Jeśli ją zatrzymają, to mają ją prawo wywieść. Jeśli nie, to tylko za jej zgodą.
-
3. Data: 2006-10-14 21:40:32
Temat: Re: przesluchanie
Od: Kaja <k...@n...ma.wp.pl>
Robert Tomasik napisał(a):
> Użytkownik "kinde" <k...@p...blabla.onet.pl> napisał w wiadomości
> news:egor0i$re0$1@news.dialog.net.pl...
>
>> znajoma ma na utrzymaniu dziecko 2,5 roku, czy policjanci maja prawo ja
>> wywiezc dzis z mieszkania?
>
> Jeśli ją zatrzymają, to mają ją prawo wywieść. Jeśli nie, to tylko za jej zgodą.
Ale chyba tylko do rejonowego komisariatu.
--
Kaja
-
4. Data: 2006-10-14 22:01:51
Temat: Re: przesluchanie
Od: "Robert Tomasik" <r...@g...pl>
Użytkownik "Kaja" <k...@n...ma.wp.pl> napisał w wiadomości
news:egrlqa$sg4$1@news.interia.pl...
>>> znajoma ma na utrzymaniu dziecko 2,5 roku, czy policjanci maja prawo ja
>>> wywiezc dzis z mieszkania?
>> Jeśli ją zatrzymają, to mają ją prawo wywieść. Jeśli nie, to tylko za jej
>> zgodą.
> Ale chyba tylko do rejonowego komisariatu.

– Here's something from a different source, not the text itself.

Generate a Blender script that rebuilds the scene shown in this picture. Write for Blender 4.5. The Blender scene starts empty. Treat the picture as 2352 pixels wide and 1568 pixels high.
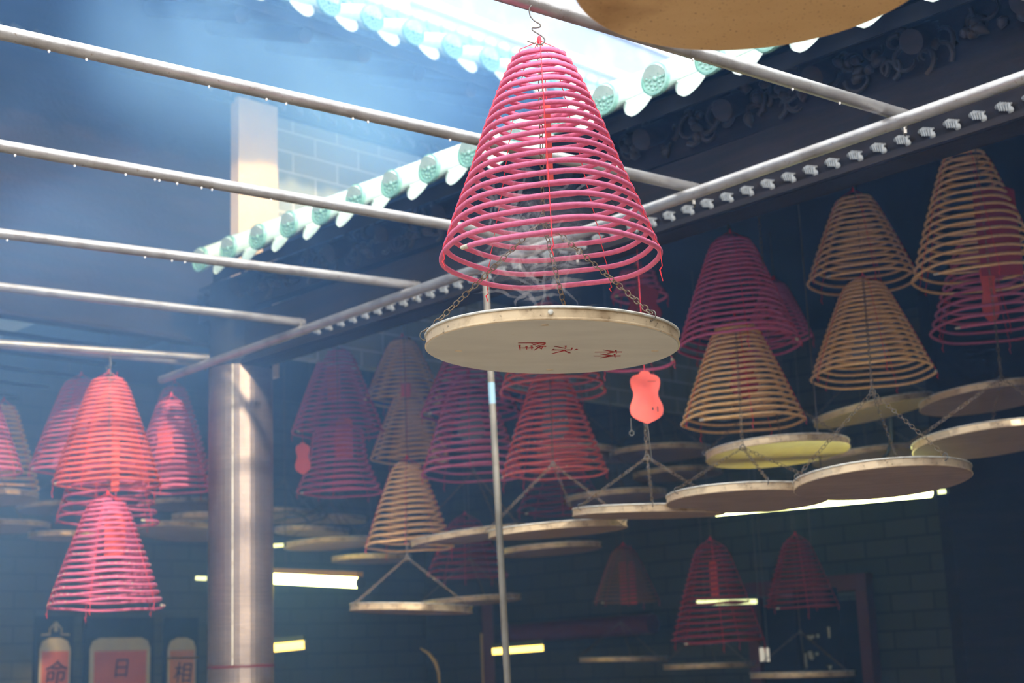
import bpy, math, random
from mathutils import Vector, Matrix
random.seed(7)
S = bpy.context.scene
COL = S.collection
PI = math.pi

# ---------------------------------------------------------------- camera
F = 3400.0; CX = 1176.0; CY = 784.0
PITCH = math.radians(12.5); ROLL = math.radians(2.33)
EYE = Vector((0, 0, 1.6))
fwd = Vector((0, math.cos(PITCH), math.sin(PITCH)))
u0 = Vector((0, -math.sin(PITCH), math.cos(PITCH))); r0 = Vector((1, 0, 0))
RT = r0*math.cos(ROLL) - u0*math.sin(ROLL)
UP = u0*math.cos(ROLL) + r0*math.sin(ROLL)
cam_d = bpy.data.cameras.new('camera'); cam = bpy.data.objects.new('camera', cam_d); COL.objects.link(cam)
m = Matrix((RT, UP, -fwd)).transposed().to_4x4(); m.translation = EYE
cam.matrix_world = m
cam_d.sensor_width = 36; cam_d.lens = F/2352*36
cam_d.clip_start = .05; cam_d.clip_end = 200
cam_d.dof.use_dof = True; cam_d.dof.focus_distance = 4.75; cam_d.dof.aperture_fstop = 2.9
S.camera = cam

# ---------------------------------------------------------------- light and exposure
W = bpy.data.worlds.new('sky'); S.world = W; W.use_nodes = True
bg = W.node_tree.nodes['Background']; bg.inputs[0].default_value = (.93, .97, 1, 1); bg.inputs[1].default_value = 3.3
sun_d = bpy.data.lights.new('sun', 'SUN'); sun_d.energy = 4.5; sun_d.angle = math.radians(3); sun_d.color = (1, .96, .90)
sun = bpy.data.objects.new('sun', sun_d); COL.objects.link(sun)
# low sun from behind the camera's right: (-a, -b) direction of the courtyard, about 21 degrees up
SUN_FROM = Vector(((-.30+.92)*.7071, (-.30-.92)*.7071, .37)).normalized()
sun.rotation_euler = SUN_FROM.to_track_quat('Z', 'Y').to_euler()
S.view_settings.view_transform = 'Standard'; S.view_settings.look = 'None'
S.view_settings.exposure = 0.2; S.view_settings.gamma = 1.0
S.view_settings.use_curve_mapping = False
S.cycles.use_denoising = True
S.cycles.volume_step_rate = 3.0
S.cycles.max_bounces = 5; S.cycles.volume_bounces = 1
S.cycles.diffuse_bounces = 4; S.cycles.transparent_max_bounces = 8
S.cycles.sample_clamp_indirect = 6
S.cycles.use_light_tree = False; S.cycles.use_adaptive_sampling = True; S.cycles.adaptive_threshold = .08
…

Nie ma nigdzie takiego obostrzenia. Znam przypadki "wywożenia" na drugi koniec
Polski, choć oczywiście po zatrzymaniu. Choć zdaje sobie sprawę, ze może to
prowadzić do absurdów. Przykładowo ktoś z tego drugiego końca Polski musi
przyjechać, a to są koszty.
Nie spotkałem się nigdzie z przepisem upoważniającym zatrzymanego do zwrotu
kosztów przejazdu w miejsce, z którego go zatrzymano. A moim zdaniem powinien
być.
-
5. Data: 2006-10-14 22:27:47
Temat: Re: przesluchanie
Od: Kaja <k...@n...ma.wp.pl>
Robert Tomasik napisał(a):
>> Ale chyba tylko do rejonowego komisariatu.
>
> Nie ma nigdzie takiego obostrzenia. Znam przypadki "wywożenia" na drugi koniec
> Polski, choć oczywiście po zatrzymaniu.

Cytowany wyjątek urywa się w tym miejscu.